** START OF Source material **

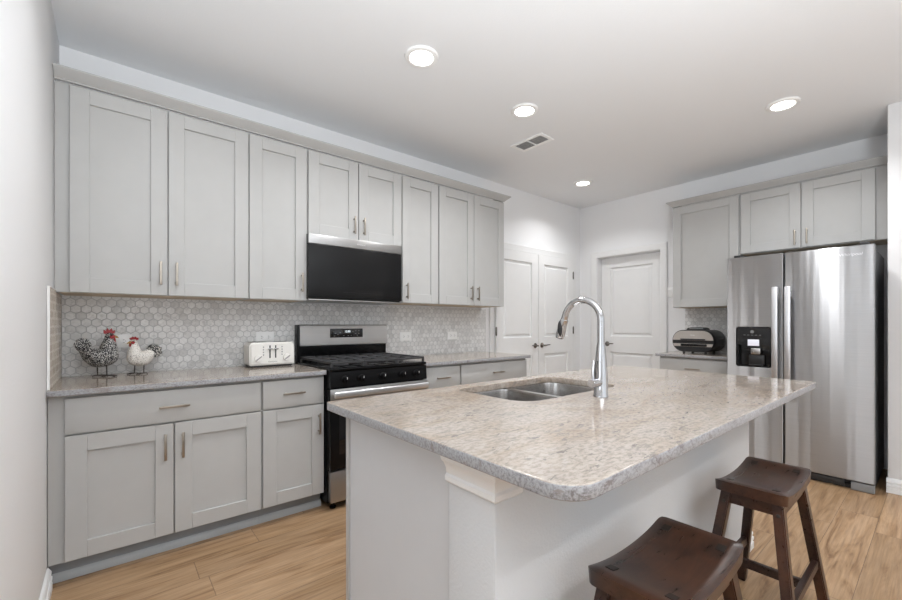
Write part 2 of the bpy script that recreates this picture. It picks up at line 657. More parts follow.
def baseboard(name, p, q, nrm, label):
    """profiled board along p->q (xy), nrm = outward side"""
    prof = [(0, 0), (0.018, 0), (0.018, 0.034), (0.014, 0.037), (0.014, 0.042), (0.018, 0.046), (0.018, 0.060), (0.013, 0.064), (0.012, 0.070), (0.015, 0.074), (0.015, 0.084), (0.006, 0.100), (0, 0.104)]
    mm = MB()
    mm.loft([[V(e[0] + nrm[0] * d, e[1] + nrm[1] * d, z) for d, z in prof] for e in (p, q)])
    return mm.build(name, 'trim')


struct(baseboard('baseboard_left', (0.001, -1.95), (0.001, -0.605), (1, 0), ''), 'white baseboard on the left wall', 'baseboard')
struct(baseboard('baseboard_right', (4.548, -6.5), (4.548, -2.945), (-1, 0), ''), 'white baseboard right of the refrigerator', 'baseboard')
struct(baseboard('baseboard_back', (5.10, -0.001), (XB, -0.001), (0, -1), ''), 'white baseboard in the corner between the doors', 'baseboard')


def casing(name, x0, x1, ztop, wd, put, label):
    """door casing built facing -y in the xz plane, then moved by put"""
    mm = MB()
    prof = [(0, 0), (wd, 0), (wd, -0.018), (wd * 0.86, -0.024), (wd * 0.6, -0.019), (wd * 0.2, -0.014), (0.006, -0.013), (0, -0.009)]
    path = [(x0, 0.0, -1, 0), (x0, ztop, -1, 1), (x1, ztop, 1, 1), (x1, 0.0, 1, 0)]
    mm.loft([[V(px + ox * d, y, pz + oz * d) for d, y in prof] for (px, pz, ox, oz) in path])
    bmesh.ops.transform(mm.bm, matrix=put, verts=mm.bm.verts[:])
    struct(mm.build(name, 'trim', smooth=20), label, 'door casing')


PUT_A = Matrix.Translation((0, -0.001, 0))
PUT_B = Matrix.Translation((XB - 0.001, 0, 0)) @ Matrix.Rotation(ROT_B, 4, 'Z')
casing('trim_1', 3.515, 5.000, 2.068, 0.078, PUT_A, 'white casing around the double pantry doors')
casing('trim_2', -D3[1] - 0.006, -D3[0] + 0.006, D3[2] + 0.004, 0.078, PUT_B, 'white casing around the door beside the refrigerator wall')


def panel_door(name, w_, h_, t, panels, put, label):
    """slab whose front (-y) carries raised panels; local x 0..w, z 0..h"""
    mm = MB()
    st = panels[0][0]
    x0, x1 = panels[0][0], panels[0][1]
    mm.box(0, x0, -t, 0, 0, h_)
    mm.box(x1, w_, -t, 0, 0, h_)
    zz = [0] + [v for p in sorted(panels, key=lambda q: q[2]) for v in (p[2], p[3])] + [h_]
    for i in range(0, len(zz), 2):
        mm.box(x0, x1, -t, 0, zz[i], zz[i + 1])
    for (a, b, c, d) in panels:
        rings = []
        for ins, dep in ((0, 0), (0.007, 0.018), (0.024, 0.020), (0.045, 0.006), (0.046, 0.006)):
            rings.append([V(a + ins, -t + dep, c + ins), V(b - ins, -t + dep, c + ins), V(b - ins, -t + dep, d - ins), V(a + ins, -t + dep, d - ins)])
        mm.loft(rings, cap=False)
        mm.bm.faces.new([mm.bm.verts.new(q) for q in rings[-1]])
    bmesh.ops.remove_doubles(mm.bm, verts=mm.bm.verts[:], dist=1e-5)
    bmesh.ops.transform(mm.bm, matrix=put, verts=mm.bm.verts[:])
    return struct(mm.build(name, 'trim', smooth=15), label, 'door')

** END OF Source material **

Restate, line by line and word for word, everything from the top of the material through the line that contains "the doors', 'baseboard')". Leave pictures out.

■ **Expected answer**:
Write part 2 of the bpy script that recreates this picture. It picks up at line 657. More parts follow.
def baseboard(name, p, q, nrm, label):
    """profiled board along p->q (xy), nrm = outward side"""
    prof = [(0, 0), (0.018, 0), (0.018, 0.034), (0.014, 0.037), (0.014, 0.042), (0.018, 0.046), (0.018, 0.060), (0.013, 0.064), (0.012, 0.070), (0.015, 0.074), (0.015, 0.084), (0.006, 0.100), (0, 0.104)]
    mm = MB()
    mm.loft([[V(e[0] + nrm[0] * d, e[1] + nrm[1] * d, z) for d, z in prof] for e in (p, q)])
    return mm.build(name, 'trim')


struct(baseboard('baseboard_left', (0.001, -1.95), (0.001, -0.605), (1, 0), ''), 'white baseboard on the left wall', 'baseboard')
struct(baseboard('baseboard_right', (4.548, -6.5), (4.548, -2.945), (-1, 0), ''), 'white baseboard right of the refrigerator', 'baseboard')
struct(baseboard('baseboard_back', (5.10, -0.001), (XB, -0.001), (0, -1), ''), 'white baseboard in the corner between the doors', 'baseboard')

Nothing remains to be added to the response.